Convencida de que soy mejor compradora a través de la red, reservo mi boleto aún consciente de que sólo tengo un día para pagarlo. Hoy en la mañana, visito la página de la mentada aerolínea y sufro un doloroso fracaso al intentar consultar las formas de pago de mi reservación: el sistema no me 'deja' entrar. Cuando consulto mi correo electrónico, para checar la confirmación de la reservación, descubro horrorizada que mi hora límite de pago eran las once de la mañana. Angustiada, levanto la mirada y observo que el reloj de la computadora dice que son las once cincuenta. Fúrica, me dijo a mi misma que, si una ‘señorita’ me hubiera arreglado todo por teléfono, ya tendría mi boleto asegurado.
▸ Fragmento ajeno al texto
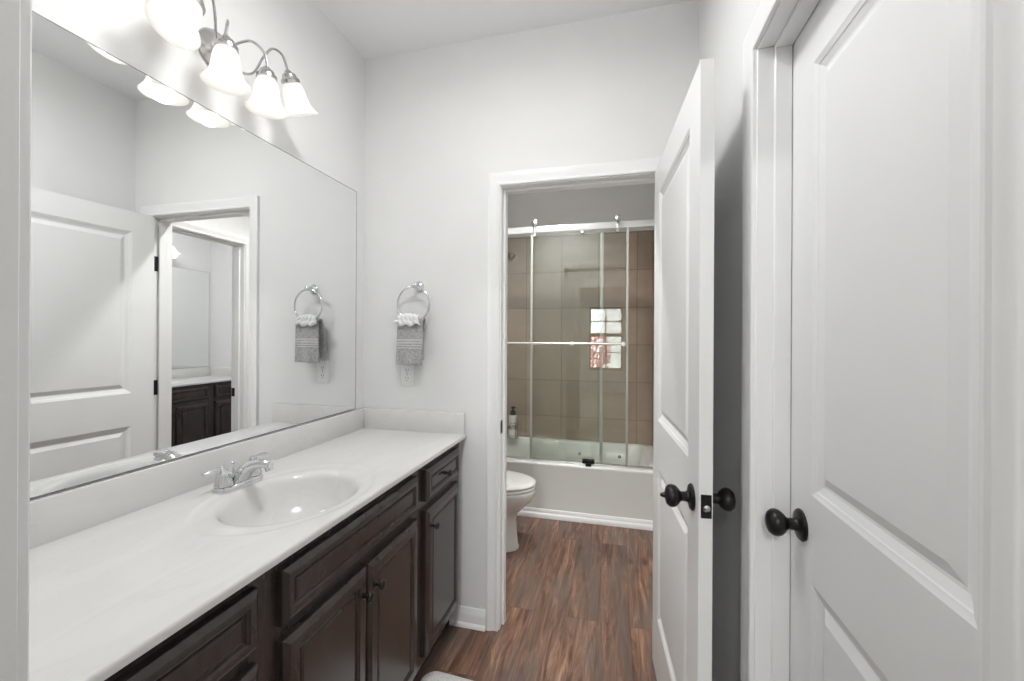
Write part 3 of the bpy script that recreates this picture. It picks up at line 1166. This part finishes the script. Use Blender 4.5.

miércoles, 8 de julio de 2009

De dos a tres caídas

Hoy luché a muerte con un cuernito –recién horneado– que llegó a la mesa envuelto en coloridos trozos de papel de china. A decir verdad, preví la pelea desde que observé al mesero aproximándose con una coqueta canastita que, de un segundo a otro, aterrizaría frente a mis ojos.
La canasta de los papeles multicolores olía a pan caliente. La miraba sin querer mirarla e intentaba olvidarme de su presencia aunque el olfato me la recordaba por momentos.“Ni lo pienses”
“Te esfuerzas todos las mañanas como para tirar todo a la basura por un triste pedazo de cuerno”
“Ya van a traerte el plato fuerte, mejor olvídalo”
“Espérate al fin de semana y te lo comes con toda tranquilidad”

Entonces, olvidándome de las horas de mi vida que –desde hace dos semanas– pierdo en el gimnasio durante las mañanas, el cuernito me vence. El maldito arrogante me seduce y, después de darle la primera mordida, me recuerda que me resulta imposible controlar mis antojos y por eso, nuevamente, concluyo que yo no nací para hacer dietas.